■ Record extracts ■
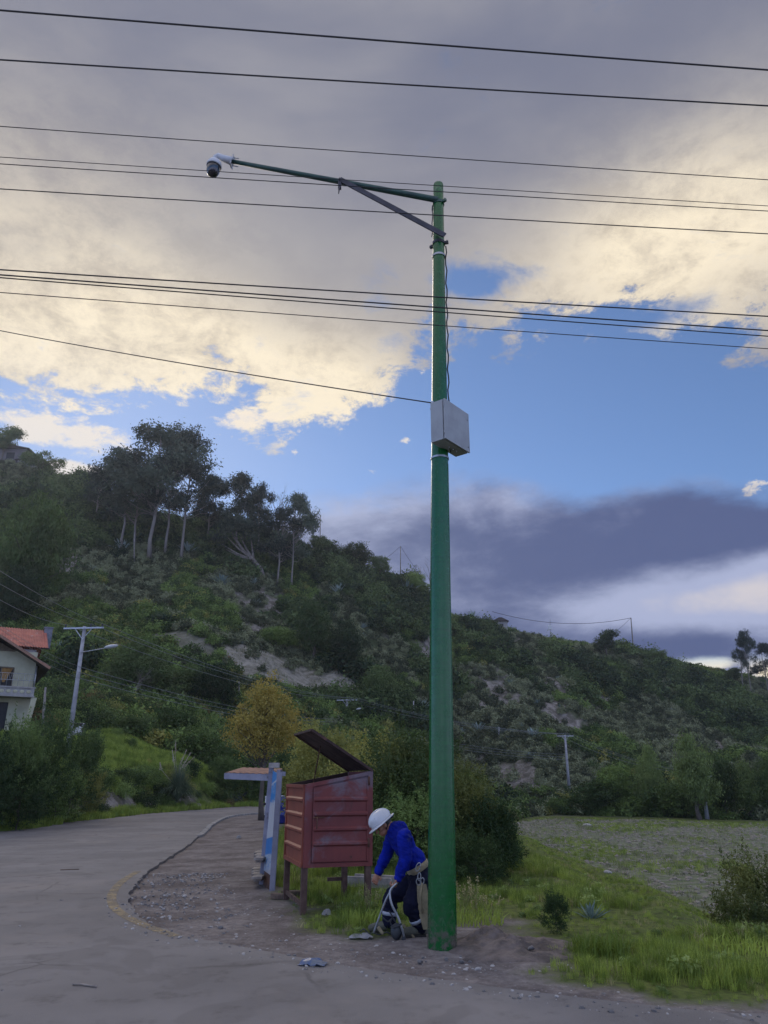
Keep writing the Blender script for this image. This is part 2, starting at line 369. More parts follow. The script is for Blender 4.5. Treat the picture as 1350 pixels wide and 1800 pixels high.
def H(x, y):
    sc = np.isscalar(x); x = np.atleast_1d(np.asarray(x, float)); y = np.atleast_1d(np.asarray(y, float))
    # the plateau falls away to the field at right
    s1 = (x - 3.0) / 5.3; s2 = (y - 8.0) / 9.0
    t = np.minimum(s1, s2); t = np.clip(t, 0, 1)
    h = -2.0 * (t * t * (3 - 2 * t))
    mid = np.clip(t * (1 - t) * 4, 0, 1)
    h = h + mid * (fbm(x * .5, y * .35, 3, 5) - .5) * .9
    h = h + .42 * np.exp(-((x - 7.6 - .4 * np.sin(y * .3)) / .8) ** 2) * sstep(12, 20, y) * sstep(90, 60, y)      # low bund along the field
    h = h - .38 * np.exp(-((x - 6.2) / .6) ** 2) * sstep(14, 22, y) * sstep(90, 60, y)                            # ditch
    ys = np.maximum(y, 5); k = x / ys
    hz, y0 = hill_col(k, ys)
    wgt = sstep(0, 5, ys - y0); 
    rough = sstep(50, 110, ys)
    rid = (fbm(x * .035 + 9, y * .035, 4, 21) - .5) * 7.0 * rough + (fbm(x * .16, y * .16, 3, 33) - .5) * 2.2 * sstep(30, 80, ys)
    rid = rid + np.abs(fbm(x * .07, y * .03 + 5, 3, 44) - .5) * -7.0 * rough * sstep(-.2, .1, k)
    lev = sstep(155, 175, ys); rid = rid * (1 - .5 * lev)
    h = h * (1 - wgt) + (hz + rid) * wgt
    # small lumps off the road
    far = sstep(5, 12, y)
    h = h + (fbm(x * 1.7, y * 1.7, 3, 60) - .5) * .07 * far * sstep(.0, .3, np.minimum(t + .0, 1) + (wgt > .2))
    return float(h[0]) if sc else h
def ground_hit(px, py):
    d = ray(px, py); ts = np.concatenate([np.linspace(4, 60, 400), np.linspace(60.2, 240, 700)]) / d.y
    xs, ys, zs = d.x * ts, d.y * ts, CAM_Z + d.z * ts
    diff = zs - H(xs, ys); hit = np.where(diff < 0)[0]
    if len(hit): i = max(hit[0], 0)
    else:
        m_ = ys > 90; i = np.argmin(np.where(m_, diff, 1e9))
    return Vector((xs[i], ys[i], H(xs[i], ys[i])))
def G(px, py): return ground_hit(px, py)

def chaik(pts, n=2, closed=False):
    for _ in range(n):
        q = []; L = len(pts); rng = range(L if closed else L - 1)
        if not closed: q.append(pts[0])
        for i in rng:
            a, b = Vector(pts[i]), Vector(pts[(i + 1) % L]); q += [a * .75 + b * .25, a * .25 + b * .75]
        if not closed: q.append(pts[-1])
        pts = q
    return [Vector(p) for p in pts]
def g0(px, py): p = P(px, py, z=0); return Vector((p.x, p.y))
inner = chaik([Vector((30, 4.8)), Vector((9, 5.6))] + [g0(*p) for p in ((1350, 1788), (1150, 1768), (950, 1745), (800, 1725), (650, 1705), (540, 1685), (430, 1665), (300, 1640), (245, 1612), (222, 1583), (238, 1552), (275, 1520), (322, 1492), (352, 1468), (375, 1446), (402, 1434), (440, 1430), (485, 1427))] + [Vector((-3, 41.5)), Vector((1.5, 42))], 2)
def rough_edge(L):
    o = []; r_ = random.Random(31)
    for a, b in zip(L[:-1], L[1:]):
        n = max(1, int((b - a).length / .14)) if (a.y < 30 and a.x < 4.5 and a.y > 5.5) else 1
        for i in range(n):
            q = a.lerp(b, i / n); k = .035 if n > 1 else 0
            o.append(q + Vector((r_.uniform(-k, k), r_.uniform(-k, k) * (1 + q.y * .04))))
    return o + [L[-1]]
smooth_inner = inner; inner = rough_edge(inner)
outer = chaik([Vector((1.5, 49.5)), Vector((-2, 49.5))] + [g0(*p) for p in ((540, 1417), (450, 1418), (400, 1420), (300, 1427), (200, 1437), (100, 1450), (0, 1465))] + [Vector((-22, 21)), Vector((-45, 14)), Vector((-60, 11))], 2)
def in_poly(x, y, poly):
    x = np.asarray(x, float); y = np.asarray(y, float); r = np.zeros(x.shape, bool); n = len(poly)
    for i in range(n):
        x1, y1 = poly[i]; x2, y2 = poly[(i + 1) % n]
        if y1 == y2: continue
        c_ = ((y1 > y) != (y2 > y)) & (x < (x2 - x1) * (y - y1) / (y2 - y1) + x1); r ^= c_
    return r
def dist_line(x, y, line):
    x = np.asarray(x, float); y = np.asarray(y, float); d = np.full(x.shape, 1e9)
    for a, b in zip(line[:-1], line[1:]):
        vx, vy = b[0] - a[0], b[1] - a[1]; L2 = vx * vx + vy * vy + 1e-9
        t = np.clip(((x - a[0]) * vx + (y - a[1]) * vy) / L2, 0, 1)
        d = np.minimum(d, np.hypot(x - a[0] - t * vx, y - a[1] - t * vy))
    return d
road_poly = [tuple(p) for p in inner] + [tuple(p) for p in outer] + [(-60, -30), (30, -30)]
grass_edge = [g0(*p) for p in ((470, 1560), (500, 1592), (555, 1637), (640, 1650), (745, 1645), (790, 1612), (870, 1616), (960, 1655), (995, 1690), (945, 1722), (1100, 1748), (1350, 1776))]
grass_poly = [tuple(p) for p in grass_edge] + [(9, 6.0), (30, 5.2), (40, 20), (9.3, 21), (9.0, 80), (-1, 41.5), (-4, 39), (-3.0, 22), (-2.0, 14.2)]
def zone_grass(x, y):
    inside = in_poly(x, y, grass_poly); d = dist_line(x, y, [tuple(p) for p in grass_edge])
    sgn = np.where(inside, d, -d) + (fbm(np.asarray(x) * 2.2, np.asarray(y) * 2.2, 3, 71) - .5) * .9
    return sstep(-.15, .35, sgn)
def zone_field(x, y):
    x = np.asarray(x, float); y = np.asarray(y, float); k = x / np.maximum(y, 5)
    _, y0 = hill_col(k.ravel(), y.ravel()); y0 = y0.reshape(x.shape)
    e = np.minimum(np.minimum(x - 8.7 + (fbm(x * .5, y * .5, 3, 8) - .5) * 1.2, y - 18.2 + (fbm(x * .4, y * .4, 3, 18) - .5) * 2), (y0 - 4.5 - y) * .6)
    return sstep(0, .8, e)
BARE = []   # (centre, radius along x, radius along y, strength): bare earth faces on the hill
for px, py, rx, ry, s in ((120, 1000, 3.5, 9, 1.1), (470, 1070, 5, 11, 1.0), (440, 1098, 6, 8, .9), (640, 985, 2.5, 6, .5), (770, 1150, 6, 12, .8), (700, 1130, 3, 9, .5),
                          (820, 1205, 6, 8, .9), (880, 1225, 7, 9, 1.0), (985, 1255, 7, 9, 1.0), (1020, 1275, 4, 6, .9), (900, 1370, 5, 6, 1.3), (935, 1385, 3, 5, 1.3), (1190, 1300, 5, 8, .9),
                          (1290, 1310, 8, 8, .9), (1300, 1340, 5, 6, .7), (1160, 1350, 3, 5, .8), (1150, 1180, 5, 7, .5), (985, 1220, 4, 9, .7), (900, 1120, 4, 8, .4), (690, 1200, 3, 8, .6), (250, 1030, 3, 5, .4), (1060, 1215, 4, 9, .6)):
    g = G(px, py); BARE.append((g.x, g.y, rx, ry, s))
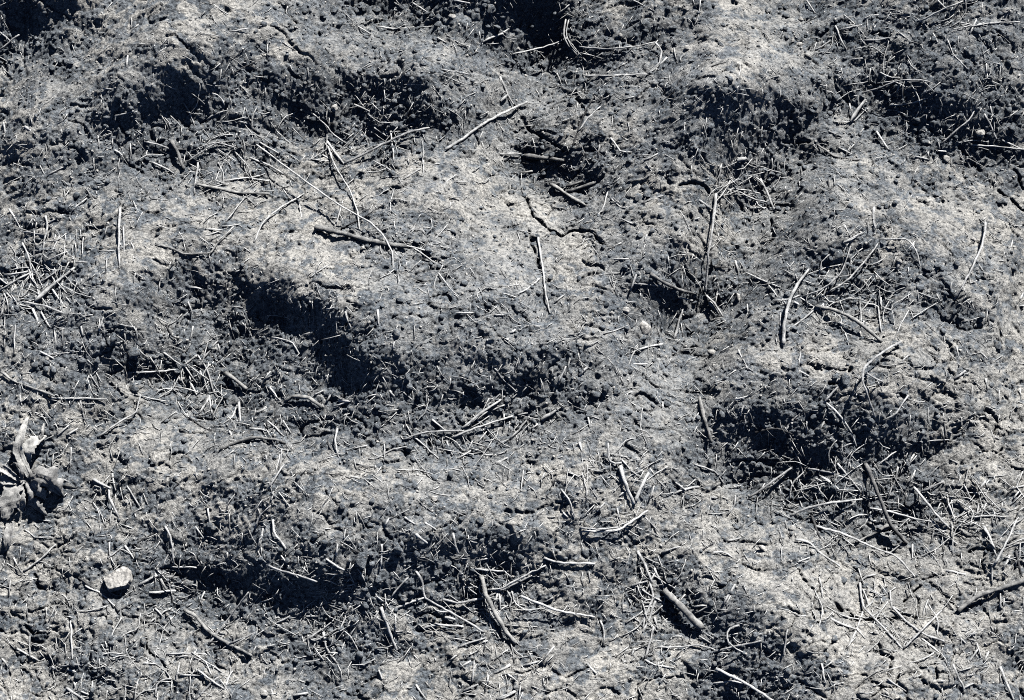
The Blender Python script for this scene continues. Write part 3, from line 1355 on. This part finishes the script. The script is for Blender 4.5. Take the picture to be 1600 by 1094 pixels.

■ Objective ■
Gather all lines from the records above in which "part" appears.

■ Expected answer ■
Keep writing the Blender script for this image. This is part 2, starting at line 369. More parts follow. The script is for Blender 4.5. Treat the picture as 1350 pixels wide and 1800 pixels high.
The Blender Python script for this scene continues. Write part 3, from line 1355 on. This part finishes the script. The script is for Blender 4.5. Take the picture to be 1600 by 1094 pixels.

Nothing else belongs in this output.